» Short task:
Find each line with the string "objects" and report it.

» Information provided:
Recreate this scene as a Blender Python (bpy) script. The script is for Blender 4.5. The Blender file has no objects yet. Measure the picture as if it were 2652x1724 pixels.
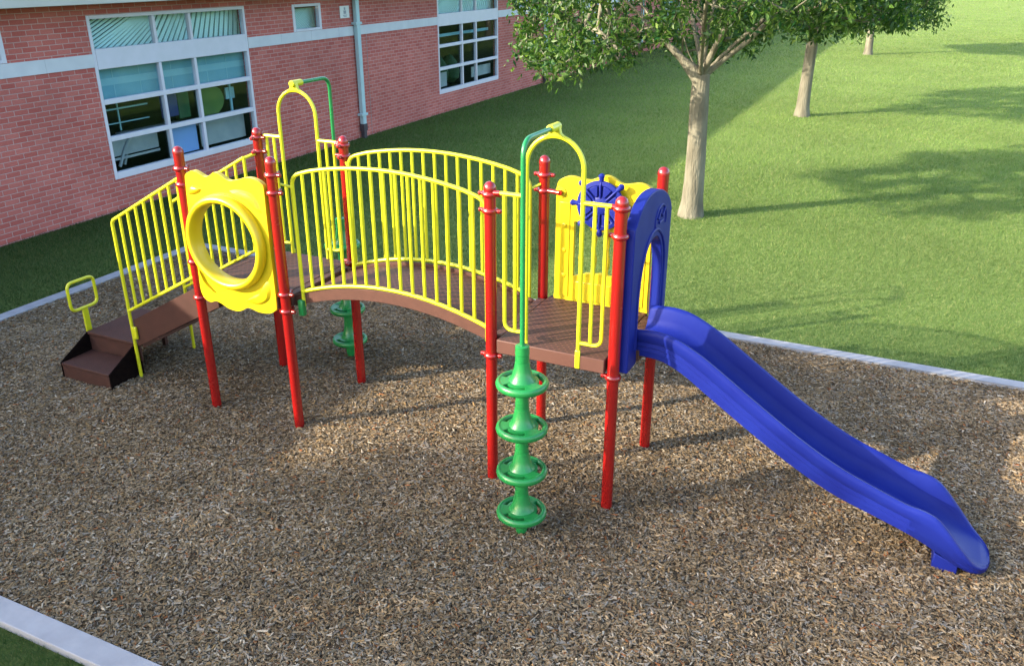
import bpy, bmesh, math, random
import numpy as np
from mathutils import Vector, Matrix
R = math.radians
random.seed(7); rng = np.random.default_rng(11)
sc = bpy.context.scene
COL = sc.collection
V = Vector

# ------------------------------------------------------------------ tagging
def tag(o, label=None, cat=None, group=None, kind=None):
    if label: o['label'] = label
    if cat: o['category'] = cat
    if group: o['group'] = group
    if kind: o['kind'] = kind
    return o
def empty(name, loc, label, cat, group=None, rz=0):
    o = bpy.data.objects.new(name, None); COL.objects.link(o)
    o.location = loc; o.rotation_euler = (0, 0, rz); o.empty_display_size = .2
    return tag(o, label, cat, group)
def parent(o, p):
    if p is not None:
        o.parent = p
        M = Matrix.LocRotScale(p.location, p.rotation_euler, p.scale) if p.type == 'EMPTY' else None
        if M is not None: o.matrix_parent_inverse = M.inverted()
    return o

# ------------------------------------------------------------------ materials
def nt(m):
    m.use_nodes = True; return m.node_tree.nodes, m.node_tree.links
def base_mat(name, col, rough=.5, spec=.5, metal=0, coat=0):
    m = bpy.data.materials.new(name); N, L = nt(m)
    b = N['Principled BSDF']
    b.inputs['Base Color'].default_value = (*col, 1); b.inputs['Roughness'].default_value = rough
    b.inputs['Specular IOR Level'].default_value = spec; b.inputs['Metallic'].default_value = metal
    b.inputs['Coat Weight'].default_value = coat
    return m, N, L, b
def noise_mat(name, c1, c2, scale=8, rough=.5, bump=0, bscale=60, spec=.4, coat=0, detail=4, rvar=0, coord='Object', stretch=None, bdist=.01):
    m, N, L, b = base_mat(name, c1, rough, spec, coat=coat)
    tc = N.new('ShaderNodeTexCoord'); src = tc.outputs[coord]
    if stretch:
        mp = N.new('ShaderNodeMapping'); mp.inputs['Scale'].default_value = stretch
        L.new(src, mp.inputs[0]); src = mp.outputs[0]
    n = N.new('ShaderNodeTexNoise'); n.inputs['Scale'].default_value = scale; n.inputs['Detail'].default_value = detail
    L.new(src, n.inputs['Vector'])
    mx = N.new('ShaderNodeMix'); mx.data_type = 'RGBA'
    mx.inputs['A'].default_value = (*c1, 1); mx.inputs['B'].default_value = (*c2, 1)
    cr = N.new('ShaderNodeMapRange'); cr.inputs[1].default_value = .32; cr.inputs[2].default_value = .68
    L.new(n.outputs['Fac'], cr.inputs[0]); L.new(cr.outputs[0], mx.inputs['Factor']); L.new(mx.outputs['Result'], b.inputs['Base Color'])
    if rvar:
        r = N.new('ShaderNodeMapRange'); r.inputs[3].default_value = rough - rvar; r.inputs[4].default_value = rough + rvar
        L.new(n.outputs['Fac'], r.inputs[0]); L.new(r.outputs[0], b.inputs['Roughness'])
    if bump:
        n2 = N.new('ShaderNodeTexNoise'); n2.inputs['Scale'].default_value = bscale; n2.inputs['Detail'].default_value = 3
        L.new(src, n2.inputs['Vector'])
        bp = N.new('ShaderNodeBump'); bp.inputs['Strength'].default_value = bump; bp.inputs['Distance'].default_value = bdist
        L.new(n2.outputs['Fac'], bp.inputs['Height']); L.new(bp.outputs[0], b.inputs['Normal'])
    return m

M_YEL = noise_mat('yellow_powder_coat', (.53, .52, .014), (.49, .48, .012), 3, .33, .02, 90, .5, .15, rvar=.05)
M_YPL = noise_mat('yellow_plastic', (.54, .405, .005), (.50, .365, .004), 4, .36, .05, 160, .5, .1, rvar=.05)
M_RED = noise_mat('red_powder_coat', (.245, .005, .004), (.21, .0045, .004), 5, .26, .02, 90, .6, .3, rvar=.05)
M_GRN = noise_mat('green_plastic', (.012, .195, .044), (.010, .165, .037), 6, .34, .04, 140, .5, .15, rvar=.05)
M_GMT = noise_mat('green_powder_coat', (.011, .185, .052), (.009, .155, .043), 6, .28, .02, 90, .5, .25, rvar=.04)
M_BLU = noise_mat('blue_plastic', (.009, .018, .175), (.007, .013, .148), 2.5, .45, .04, 150, .16, 0, rvar=.06)
M_BRN = noise_mat('brown_vinyl_coat', (.085, .034, .023), (.070, .028, .019), 9, .6, .25, 260, .3)
M_BRD = noise_mat('dark_brown_vinyl', (.062, .024, .017), (.050, .020, .014), 9, .65, .25, 260, .25)
M_BLK = noise_mat('shaded_cheek_black', (.006, .004, .004), (.009, .006, .005), 20, .95, .2, 120, .0)  # step cheeks coloured near black to carry their shade
M_STEEL = noise_mat('galvanised_bolt', (.4, .4, .42), (.3, .3, .32), 30, .35)

def deck_mat():
    m, N, L, b = base_mat('brown_slotted_deck', (.11, .05, .034), .55, .3)
    tc = N.new('ShaderNodeTexCoord')
    sx = N.new('ShaderNodeSeparateXYZ'); L.new(tc.outputs['Object'], sx.inputs[0])
    def math_(op, a, bb):
        n = N.new('ShaderNodeMath'); n.operation = op
        for i, v in enumerate((a, bb)):
            if v is None: continue
            if hasattr(v, 'links') or hasattr(v, 'is_output'): L.new(v, n.inputs[i])
            else: n.inputs[i].default_value = v
        return n.outputs[0]
    row = math_('MULTIPLY', sx.outputs['Y'], 26.)
    fr = math_('FRACT', row, None); d1 = math_('ABSOLUTE', math_('SUBTRACT', fr, .5), None)
    rw = math_('MULTIPLY', math_('FLOOR', row, None), .5)
    xx = math_('FRACT', math_('ADD', math_('MULTIPLY', sx.outputs['X'], 16.), rw), None)
    d2 = math_('ABSOLUTE', math_('SUBTRACT', xx, .5), None)
    slot = math_('MULTIPLY', math_('LESS_THAN', d1, .2), math_('LESS_THAN', d2, .36))
    # slots only on upward faces
    g = N.new('ShaderNodeNewGeometry'); sn = N.new('ShaderNodeSeparateXYZ'); L.new(g.outputs['Normal'], sn.inputs[0])
    up = math_('GREATER_THAN', math_('ABSOLUTE', sn.outputs['Z'], None), .8)
    slot = math_('MULTIPLY', slot, up)
    mx = N.new('ShaderNodeMix'); mx.data_type = 'RGBA'
    nz = N.new('ShaderNodeTexNoise'); nz.inputs['Scale'].default_value = 5; L.new(tc.outputs['Object'], nz.inputs['Vector'])
    ca = N.new('ShaderNodeMix'); ca.data_type = 'RGBA'; ca.inputs['A'].default_value = (.105, .045, .033, 1); ca.inputs['B'].default_value = (.080, .034, .025, 1)
    L.new(nz.outputs['Fac'], ca.inputs['Factor'])
    L.new(ca.outputs['Result'], mx.inputs['A']); mx.inputs['B'].default_value = (.03, .014, .012, 1)
    L.new(slot, mx.inputs['Factor']); L.new(mx.outputs['Result'], b.inputs['Base Color'])
    bp = N.new('ShaderNodeBump'); bp.inputs['Strength'].default_value = .6; bp.inputs['Distance'].default_value = .006; bp.invert = True
    L.new(slot, bp.inputs['Height']); L.new(bp.outputs[0], b.inputs['Normal'])
    return m
M_DECK = deck_mat()

# ------------------------------------------------------------------ mesh helpers
def link(name, me, mat, par=None, sharp=35, smooth=True):
    o = bpy.data.objects.new(name, me); COL.objects.link(o)
    if mat is not None:
        for mm in (mat if isinstance(mat, (list, tuple)) else [mat]): me.materials.append(mm)
    if smooth:
        me.shade_smooth()
        me.set_sharp_from_angle(angle=R(sharp))
    return parent(o, par)
class MB:
    def __init__(s): s.v = []; s.f = []; s.mi = []; s.uv = None
    def add(s, vs, fs, mi=0):
        k = len(s.v); s.v += [tuple(x) for x in vs]; s.f += [tuple(i + k for i in f) for f in fs]; s.mi += [mi] * len(fs); return s
    def box(s, a, b, mi=0, M=None):
        x0, y0, z0 = a; x1, y1, z1 = b
        vs = [(x0,y0,z0),(x1,y0,z0),(x1,y1,z0),(x0,y1,z0),(x0,y0,z1),(x1,y0,z1),(x1,y1,z1),(x0,y1,z1)]
        if M is not None: vs = [tuple(M @ V(q)) for q in vs]
        return s.add(vs, [(0,3,2,1),(4,5,6,7),(0,1,5,4),(1,2,6,5),(2,3,7,6),(3,0,4,7)], mi)
    def tube(s, pts, r, n=12, cap=True, closed=False, mi=0, flat=None):
        pts = [V(p) for p in pts]; m = len(pts); rs = r if isinstance(r, (list, tuple)) else [r] * m
        def tan(i):
            if closed: return (pts[(i+1) % m] - pts[(i-1) % m]).normalized()
            if i == 0: return (pts[1]-pts[0]).normalized()
            if i == m-1: return (pts[-1]-pts[-2]).normalized()
            return ((pts[i+1]-pts[i]).normalized() + (pts[i]-pts[i-1]).normalized()).normalized()
        t = tan(0); a = V((0,0,1)) if abs(t.z) < .9 else V((1,0,0)); u = t.cross(a).normalized()
        vs = []
        for i in range(m):
            t = tan(i); u = (u - t * u.dot(t)).normalized(); w = t.cross(u)
            for k in range(n):
                an = 2*math.pi*k/n
                vs.append(pts[i] + (u*math.cos(an) + w*math.sin(an)) * rs[i])
        fs = []
        for i in range(m if closed else m-1):
            j = (i+1) % m
            for k in range(n):
                l = (k+1) % n; fs.append((i*n+k, i*n+l, j*n+l, j*n+k))
        if cap and not closed:
            fs.append(tuple(range(n))[::-1]); fs.append(tuple((m-1)*n+k for k in range(n)))
        return s.add(vs, fs, mi)
    def lathe(s, prof, c=(0,0,0), n=24, mi=0, M=None):
        vs = []; fs = []; m = len(prof); c = V(c)
        for (r, z) in prof:
            for k in range(n):
                a = 2*math.pi*k/n; q = V((r*math.cos(a), r*math.sin(a), z))
                if M is not None: q = M @ q
                vs.append(q + c)
        for i in range(m-1):
            for k in range(n):
                l = (k+1) % n; fs.append((i*n+k, i*n+l, (i+1)*n+l, (i+1)*n+k))
        if prof[0][0] > 1e-6: fs.append(tuple(range(n))[::-1])
        if prof[-1][0] > 1e-6: fs.append(tuple((m-1)*n+k for k in range(n)))
        return s.add(vs, fs, mi)
    def loft(s, secs, closed=True, cap=True, mi=0):
        n = len(secs[0]); vs = [q for sec in secs for q in sec]; fs = []
        for i in range(len(secs)-1):
            for k in range(n if closed else n-1):
                l = (k+1) % n; fs.append((i*n+k, i*n+l, (i+1)*n+l, (i+1)*n+k))
        if cap: fs.append(tuple(range(n))[::-1]); fs.append(tuple((len(secs)-1)*n+k for k in range(n)))
        return s.add(vs, fs, mi)
    def mesh(s, name):
        me = bpy.data.meshes.new(name); me.from_pydata(s.v, [], s.f)
        bm = bmesh.new(); bm.from_mesh(me)
        bmesh.ops.remove_doubles(bm, verts=bm.verts, dist=1e-5)
        bmesh.ops.recalc_face_normals(bm, faces=bm.faces)
        bm.to_mesh(me); bm.free(); return me
    def obj(s, name, mat, par=None, sharp=35, smooth=True, bevel=0, seg=2, label=None):
        me = s.mesh(name)
        o = link(name, me, mat, par, sharp, smooth)
        if bevel:
            md = o.modifiers.new('bevel', 'BEVEL'); md.width = bevel; md.segments = seg; md.limit_method = 'ANGLE'; md.angle_limit = R(35)
            md.harden_normals = False
        if label: o['label'] = label
        return o
def fillet(pts, rad, n=6):
    """polyline with rounded corners"""
    pts = [V(p) for p in pts]; out = [pts[0]]
    for i in range(1, len(pts)-1):
        a, b, c = pts[i-1], pts[i], pts[i+1]
        r = rad if not isinstance(rad, (list, tuple)) else rad[i-1]
        if r <= 0: out.append(b); continue
        d1 = (a-b).normalized(); d2 = (c-b).normalized()
        p1 = b + d1*r; p2 = b + d2*r
        for k in range(n+1):
            t = k/n; out.append(p1*(1-t)**2 + b*2*t*(1-t) + p2*t*t)
    out.append(pts[-1]); return out
def sample(P, x):
    xs = [p[0] for p in P]; ys = [p[1] for p in P]
    return float(np.interp(x, xs, ys))
def smooth_sample(P, n):
    """Catmull-Rom through 2D points"""
    P = [V((p[0], p[1])) for p in P]; out = []
    for i in range(len(P)-1):
        p0 = P[max(i-1,0)]; p1 = P[i]; p2 = P[i+1]; p3 = P[min(i+2, len(P)-1)]
        for k in range(n):
            t = k/n
            out.append(.5*((2*p1) + (p2-p0)*t + (2*p0-5*p1+4*p2-p3)*t*t + (3*p1-p0-3*p2+p3)*t**3))
    out.append(P[-1]); return [(q.x, q.y) for q in out]
def plate(name, outline, holes, to3, thick, mat, par, bevel=.012, seg=3, label=None, sharp=40):
    """flat panel: 2D outline (a,b) with holes, extruded by `thick`; to3(a,b,t)->xyz"""
    bm = bmesh.new(); edges = []
    for loop in [outline] + holes:
        vs = [bm.verts.new((a, b, 0)) for a, b in loop]
        for i in range(len(vs)): edges.append(bm.edges.new((vs[i], vs[(i+1) % len(vs)])))
    bmesh.ops.triangle_fill(bm, use_beauty=True, use_dissolve=False, edges=edges)
    bmesh.ops.dissolve_limit(bm, angle_limit=.01, verts=bm.verts, edges=[e for e in bm.edges if not e.is_boundary]) if not holes else None
    r = bmesh.ops.extrude_face_region(bm, geom=list(bm.faces))
    for v in r['geom']:
        if isinstance(v, bmesh.types.BMVert): v.co.z = 1
    for v in bm.verts: v.co = V(to3(v.co.x, v.co.y, v.co.z*thick))
    bmesh.ops.recalc_face_normals(bm, faces=bm.faces)
    me = bpy.data.meshes.new(name); bm.to_mesh(me); bm.free()
    o = link(name, me, mat, par, sharp)
    if bevel:
        md = o.modifiers.new('bevel', 'BEVEL'); md.width = bevel; md.segments = seg; md.limit_method = 'ANGLE'; md.angle_limit = R(50)
    if label: o['label'] = label
    return o
def circ(cx, cy, r, n=48, r2=None, a0=0):
    return [(cx + r*math.cos(a0+2*math.pi*k/n), cy + (r2 or r)*math.sin(a0+2*math.pi*k/n)) for k in range(n)]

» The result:
Recreate this scene as a Blender Python (bpy) script. The script is for Blender 4.5. The Blender file has no objects yet. Measure the picture as if it were 2652x1724 pixels.
    o = bpy.data.objects.new(name, None); COL.objects.link(o)
    o = bpy.data.objects.new(name, me); COL.objects.link(o)